* **Dataset section**
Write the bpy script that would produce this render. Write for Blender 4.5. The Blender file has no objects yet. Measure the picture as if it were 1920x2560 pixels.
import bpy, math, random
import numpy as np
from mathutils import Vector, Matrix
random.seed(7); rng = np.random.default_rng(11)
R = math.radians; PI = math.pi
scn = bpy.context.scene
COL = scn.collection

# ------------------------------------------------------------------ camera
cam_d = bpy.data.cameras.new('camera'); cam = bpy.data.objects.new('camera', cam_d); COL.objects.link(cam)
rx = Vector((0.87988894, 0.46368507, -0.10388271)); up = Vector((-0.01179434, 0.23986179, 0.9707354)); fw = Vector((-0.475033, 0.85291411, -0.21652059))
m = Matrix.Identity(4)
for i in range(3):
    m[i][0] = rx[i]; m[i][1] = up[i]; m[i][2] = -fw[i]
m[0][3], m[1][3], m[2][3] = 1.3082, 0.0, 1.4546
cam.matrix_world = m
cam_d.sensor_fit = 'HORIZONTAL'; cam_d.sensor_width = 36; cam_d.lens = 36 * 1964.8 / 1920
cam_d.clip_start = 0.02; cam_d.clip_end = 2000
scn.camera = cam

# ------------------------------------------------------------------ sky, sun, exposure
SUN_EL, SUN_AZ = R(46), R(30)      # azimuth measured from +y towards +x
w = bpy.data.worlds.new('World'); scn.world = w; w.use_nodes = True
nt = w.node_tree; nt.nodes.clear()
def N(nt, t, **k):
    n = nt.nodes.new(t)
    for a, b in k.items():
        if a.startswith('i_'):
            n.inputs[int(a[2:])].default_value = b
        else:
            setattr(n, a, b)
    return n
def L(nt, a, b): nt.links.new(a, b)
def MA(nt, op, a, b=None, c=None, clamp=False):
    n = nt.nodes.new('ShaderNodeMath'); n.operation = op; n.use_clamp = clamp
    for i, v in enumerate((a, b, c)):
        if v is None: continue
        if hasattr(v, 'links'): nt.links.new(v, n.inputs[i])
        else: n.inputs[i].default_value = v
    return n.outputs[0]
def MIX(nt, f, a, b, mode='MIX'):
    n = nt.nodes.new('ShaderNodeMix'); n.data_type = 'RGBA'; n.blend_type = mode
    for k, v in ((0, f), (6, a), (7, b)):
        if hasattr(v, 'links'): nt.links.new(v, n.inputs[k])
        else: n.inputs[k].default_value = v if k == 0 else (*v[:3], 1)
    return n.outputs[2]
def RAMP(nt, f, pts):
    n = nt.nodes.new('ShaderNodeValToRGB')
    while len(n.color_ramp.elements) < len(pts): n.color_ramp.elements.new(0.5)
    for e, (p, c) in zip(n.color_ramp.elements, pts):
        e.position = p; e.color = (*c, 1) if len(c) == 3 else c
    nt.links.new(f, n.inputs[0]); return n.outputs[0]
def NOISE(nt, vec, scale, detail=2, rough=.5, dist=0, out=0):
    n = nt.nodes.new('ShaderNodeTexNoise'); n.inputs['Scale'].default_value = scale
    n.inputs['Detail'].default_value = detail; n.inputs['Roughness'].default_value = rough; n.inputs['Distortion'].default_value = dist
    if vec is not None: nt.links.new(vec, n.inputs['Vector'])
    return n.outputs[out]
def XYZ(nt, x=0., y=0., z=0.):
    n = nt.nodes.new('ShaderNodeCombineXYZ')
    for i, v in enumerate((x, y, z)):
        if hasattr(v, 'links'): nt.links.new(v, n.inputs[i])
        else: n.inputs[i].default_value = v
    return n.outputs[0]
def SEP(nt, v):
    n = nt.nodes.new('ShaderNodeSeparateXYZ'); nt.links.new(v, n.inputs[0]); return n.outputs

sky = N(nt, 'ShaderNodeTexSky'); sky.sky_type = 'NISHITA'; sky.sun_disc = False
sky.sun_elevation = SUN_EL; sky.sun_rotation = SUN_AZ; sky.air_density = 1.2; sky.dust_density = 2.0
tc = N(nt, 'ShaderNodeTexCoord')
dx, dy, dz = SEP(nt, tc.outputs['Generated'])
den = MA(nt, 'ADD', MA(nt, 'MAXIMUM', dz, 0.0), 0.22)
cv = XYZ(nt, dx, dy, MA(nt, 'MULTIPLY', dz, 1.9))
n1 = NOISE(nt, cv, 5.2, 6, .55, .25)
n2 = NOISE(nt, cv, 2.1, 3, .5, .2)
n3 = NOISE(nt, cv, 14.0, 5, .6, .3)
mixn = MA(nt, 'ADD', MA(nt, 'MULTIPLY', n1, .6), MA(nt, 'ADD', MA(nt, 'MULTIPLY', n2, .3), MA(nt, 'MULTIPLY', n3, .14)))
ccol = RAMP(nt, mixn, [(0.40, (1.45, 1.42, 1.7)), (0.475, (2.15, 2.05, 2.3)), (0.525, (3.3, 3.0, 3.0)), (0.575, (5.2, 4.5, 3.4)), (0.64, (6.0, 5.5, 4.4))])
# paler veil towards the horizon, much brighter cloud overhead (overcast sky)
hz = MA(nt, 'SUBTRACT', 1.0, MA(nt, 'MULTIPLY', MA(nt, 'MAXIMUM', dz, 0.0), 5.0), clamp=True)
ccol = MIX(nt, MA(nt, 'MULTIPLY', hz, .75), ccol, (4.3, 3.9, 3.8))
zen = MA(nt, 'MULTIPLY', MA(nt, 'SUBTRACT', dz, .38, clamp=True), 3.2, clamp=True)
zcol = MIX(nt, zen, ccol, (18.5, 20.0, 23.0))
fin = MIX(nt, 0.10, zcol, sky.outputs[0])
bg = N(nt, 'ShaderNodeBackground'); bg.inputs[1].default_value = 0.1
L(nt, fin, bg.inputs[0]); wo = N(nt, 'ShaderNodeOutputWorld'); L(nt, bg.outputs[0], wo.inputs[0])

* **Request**
Quote exactly the lines running from the start of the listing above through the line where "COL = scn.collection" is found, and output no other lines.

* **Exercise output**
Write the bpy script that would produce this render. Write for Blender 4.5. The Blender file has no objects yet. Measure the picture as if it were 1920x2560 pixels.
import bpy, math, random
import numpy as np
from mathutils import Vector, Matrix
random.seed(7); rng = np.random.default_rng(11)
R = math.radians; PI = math.pi
scn = bpy.context.scene
COL = scn.collection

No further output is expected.